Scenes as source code
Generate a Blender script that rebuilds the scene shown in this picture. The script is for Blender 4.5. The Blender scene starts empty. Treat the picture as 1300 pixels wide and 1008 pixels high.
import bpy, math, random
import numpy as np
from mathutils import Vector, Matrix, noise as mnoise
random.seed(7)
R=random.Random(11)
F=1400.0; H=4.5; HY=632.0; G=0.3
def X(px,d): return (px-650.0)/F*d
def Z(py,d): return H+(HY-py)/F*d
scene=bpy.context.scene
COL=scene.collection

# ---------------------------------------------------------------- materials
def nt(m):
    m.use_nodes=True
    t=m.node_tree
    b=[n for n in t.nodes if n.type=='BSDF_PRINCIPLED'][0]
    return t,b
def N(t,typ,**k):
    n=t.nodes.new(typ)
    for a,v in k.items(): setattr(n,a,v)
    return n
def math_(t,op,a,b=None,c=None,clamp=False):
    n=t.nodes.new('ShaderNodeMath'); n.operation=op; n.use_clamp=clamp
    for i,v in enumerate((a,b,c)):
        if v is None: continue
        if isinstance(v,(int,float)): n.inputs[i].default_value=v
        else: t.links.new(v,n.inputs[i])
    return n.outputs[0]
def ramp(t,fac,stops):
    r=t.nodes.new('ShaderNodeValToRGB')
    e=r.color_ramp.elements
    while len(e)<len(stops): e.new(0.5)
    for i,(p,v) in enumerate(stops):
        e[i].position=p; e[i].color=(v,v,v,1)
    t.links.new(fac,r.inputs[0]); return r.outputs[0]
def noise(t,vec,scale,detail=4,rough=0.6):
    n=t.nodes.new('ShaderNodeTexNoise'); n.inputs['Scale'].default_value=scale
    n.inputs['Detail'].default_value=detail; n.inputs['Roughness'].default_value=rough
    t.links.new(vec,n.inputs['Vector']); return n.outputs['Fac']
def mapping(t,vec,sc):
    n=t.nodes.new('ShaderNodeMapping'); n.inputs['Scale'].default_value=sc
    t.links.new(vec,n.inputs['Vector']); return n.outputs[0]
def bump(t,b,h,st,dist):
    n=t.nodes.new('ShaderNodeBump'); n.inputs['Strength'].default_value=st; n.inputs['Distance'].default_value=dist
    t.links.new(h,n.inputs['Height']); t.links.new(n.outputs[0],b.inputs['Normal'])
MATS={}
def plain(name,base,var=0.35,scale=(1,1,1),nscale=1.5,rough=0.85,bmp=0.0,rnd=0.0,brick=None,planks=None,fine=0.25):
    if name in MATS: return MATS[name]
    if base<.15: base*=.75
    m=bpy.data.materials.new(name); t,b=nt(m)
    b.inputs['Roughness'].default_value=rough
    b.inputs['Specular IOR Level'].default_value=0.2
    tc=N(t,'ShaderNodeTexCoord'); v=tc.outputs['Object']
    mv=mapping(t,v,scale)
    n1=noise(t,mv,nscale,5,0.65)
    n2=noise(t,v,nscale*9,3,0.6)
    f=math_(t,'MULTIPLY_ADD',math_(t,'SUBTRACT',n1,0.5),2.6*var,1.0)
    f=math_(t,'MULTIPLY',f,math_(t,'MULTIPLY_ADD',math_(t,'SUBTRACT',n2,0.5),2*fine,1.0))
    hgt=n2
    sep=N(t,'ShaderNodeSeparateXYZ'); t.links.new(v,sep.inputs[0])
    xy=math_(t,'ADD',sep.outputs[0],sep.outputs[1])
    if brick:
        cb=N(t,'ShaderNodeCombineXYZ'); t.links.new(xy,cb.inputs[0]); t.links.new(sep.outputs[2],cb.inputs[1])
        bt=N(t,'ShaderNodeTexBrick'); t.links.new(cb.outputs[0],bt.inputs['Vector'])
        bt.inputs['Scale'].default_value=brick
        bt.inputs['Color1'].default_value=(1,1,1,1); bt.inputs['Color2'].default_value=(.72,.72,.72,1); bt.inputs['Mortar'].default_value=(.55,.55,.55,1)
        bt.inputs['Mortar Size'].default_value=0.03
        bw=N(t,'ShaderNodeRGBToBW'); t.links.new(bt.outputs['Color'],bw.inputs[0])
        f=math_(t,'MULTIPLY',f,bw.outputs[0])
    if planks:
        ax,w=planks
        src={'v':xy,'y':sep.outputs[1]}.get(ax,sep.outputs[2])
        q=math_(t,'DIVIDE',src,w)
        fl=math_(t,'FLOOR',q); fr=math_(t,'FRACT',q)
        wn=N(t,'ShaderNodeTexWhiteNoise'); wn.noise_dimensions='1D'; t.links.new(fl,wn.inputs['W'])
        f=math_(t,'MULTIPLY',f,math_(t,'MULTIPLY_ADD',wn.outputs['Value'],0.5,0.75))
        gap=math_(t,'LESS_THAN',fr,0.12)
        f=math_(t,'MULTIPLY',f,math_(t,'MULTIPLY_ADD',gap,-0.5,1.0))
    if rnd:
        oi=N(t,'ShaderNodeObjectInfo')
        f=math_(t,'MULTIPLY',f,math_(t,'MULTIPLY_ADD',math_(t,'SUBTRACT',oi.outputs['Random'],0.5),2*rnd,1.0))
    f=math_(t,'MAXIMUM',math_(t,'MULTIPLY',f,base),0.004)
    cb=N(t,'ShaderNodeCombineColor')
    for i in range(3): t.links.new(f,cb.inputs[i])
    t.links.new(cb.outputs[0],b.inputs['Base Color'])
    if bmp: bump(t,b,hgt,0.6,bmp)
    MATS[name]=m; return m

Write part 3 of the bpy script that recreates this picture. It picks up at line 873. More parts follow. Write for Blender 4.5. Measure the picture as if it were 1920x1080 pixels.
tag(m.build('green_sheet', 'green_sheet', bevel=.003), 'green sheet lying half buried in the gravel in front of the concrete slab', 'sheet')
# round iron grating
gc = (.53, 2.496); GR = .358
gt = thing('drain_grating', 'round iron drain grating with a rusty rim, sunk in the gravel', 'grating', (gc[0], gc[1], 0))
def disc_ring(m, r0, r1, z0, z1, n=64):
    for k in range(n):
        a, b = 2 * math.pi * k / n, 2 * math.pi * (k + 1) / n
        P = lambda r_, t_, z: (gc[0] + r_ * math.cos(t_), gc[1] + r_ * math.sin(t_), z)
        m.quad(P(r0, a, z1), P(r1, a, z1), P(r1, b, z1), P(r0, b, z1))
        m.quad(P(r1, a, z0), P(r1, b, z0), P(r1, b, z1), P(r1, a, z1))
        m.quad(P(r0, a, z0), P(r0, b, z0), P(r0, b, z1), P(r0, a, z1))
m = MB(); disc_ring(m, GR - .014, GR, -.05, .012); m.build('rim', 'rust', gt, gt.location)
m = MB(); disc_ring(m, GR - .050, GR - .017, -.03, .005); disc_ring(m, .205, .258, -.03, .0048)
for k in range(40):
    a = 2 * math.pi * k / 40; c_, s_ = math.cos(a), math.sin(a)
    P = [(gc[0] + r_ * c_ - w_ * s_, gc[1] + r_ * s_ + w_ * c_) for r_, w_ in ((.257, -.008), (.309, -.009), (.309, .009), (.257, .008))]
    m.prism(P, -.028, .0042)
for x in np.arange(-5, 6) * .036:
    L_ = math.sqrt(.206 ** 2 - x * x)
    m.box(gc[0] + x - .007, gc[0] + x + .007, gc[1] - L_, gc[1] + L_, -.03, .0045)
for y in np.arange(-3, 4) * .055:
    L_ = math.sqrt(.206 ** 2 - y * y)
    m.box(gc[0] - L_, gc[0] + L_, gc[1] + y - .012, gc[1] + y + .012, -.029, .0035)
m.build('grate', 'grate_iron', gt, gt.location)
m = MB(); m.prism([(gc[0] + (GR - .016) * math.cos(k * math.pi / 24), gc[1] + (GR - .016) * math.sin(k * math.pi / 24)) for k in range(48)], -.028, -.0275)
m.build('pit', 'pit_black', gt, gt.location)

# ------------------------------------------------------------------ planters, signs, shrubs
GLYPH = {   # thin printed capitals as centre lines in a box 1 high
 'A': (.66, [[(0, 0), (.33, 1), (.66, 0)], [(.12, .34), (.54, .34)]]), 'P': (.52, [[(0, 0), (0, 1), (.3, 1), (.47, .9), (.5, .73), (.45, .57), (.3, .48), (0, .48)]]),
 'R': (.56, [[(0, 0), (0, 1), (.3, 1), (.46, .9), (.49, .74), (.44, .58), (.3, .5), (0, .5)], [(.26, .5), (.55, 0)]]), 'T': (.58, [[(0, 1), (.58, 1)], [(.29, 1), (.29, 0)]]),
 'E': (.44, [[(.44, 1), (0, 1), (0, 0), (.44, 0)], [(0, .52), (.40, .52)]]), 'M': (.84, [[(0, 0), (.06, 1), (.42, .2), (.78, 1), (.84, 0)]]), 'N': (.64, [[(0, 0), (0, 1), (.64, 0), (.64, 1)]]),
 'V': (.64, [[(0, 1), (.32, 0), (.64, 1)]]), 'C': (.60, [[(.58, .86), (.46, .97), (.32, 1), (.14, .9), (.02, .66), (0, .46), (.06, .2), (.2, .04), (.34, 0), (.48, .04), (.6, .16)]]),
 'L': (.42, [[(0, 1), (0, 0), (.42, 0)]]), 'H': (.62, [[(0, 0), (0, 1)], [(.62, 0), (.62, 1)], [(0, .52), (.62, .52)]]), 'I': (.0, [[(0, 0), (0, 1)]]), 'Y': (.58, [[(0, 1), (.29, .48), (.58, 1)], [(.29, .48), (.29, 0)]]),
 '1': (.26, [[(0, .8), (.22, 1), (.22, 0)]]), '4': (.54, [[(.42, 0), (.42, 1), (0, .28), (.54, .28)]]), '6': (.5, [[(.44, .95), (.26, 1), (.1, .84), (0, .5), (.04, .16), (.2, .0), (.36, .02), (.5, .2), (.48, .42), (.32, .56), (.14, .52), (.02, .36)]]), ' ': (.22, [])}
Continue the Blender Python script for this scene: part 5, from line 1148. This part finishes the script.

DIRECTIONS FOR THIS TASK => Emit, unaltered, the lines from the top of the listing down through the line that holds "COL=scene.collection"; emit nothing else.

TASK SOLUTION =>
Generate a Blender script that rebuilds the scene shown in this picture. The script is for Blender 4.5. The Blender scene starts empty. Treat the picture as 1300 pixels wide and 1008 pixels high.
import bpy, math, random
import numpy as np
from mathutils import Vector, Matrix, noise as mnoise
random.seed(7)
R=random.Random(11)
F=1400.0; H=4.5; HY=632.0; G=0.3
def X(px,d): return (px-650.0)/F*d
def Z(py,d): return H+(HY-py)/F*d
scene=bpy.context.scene
COL=scene.collection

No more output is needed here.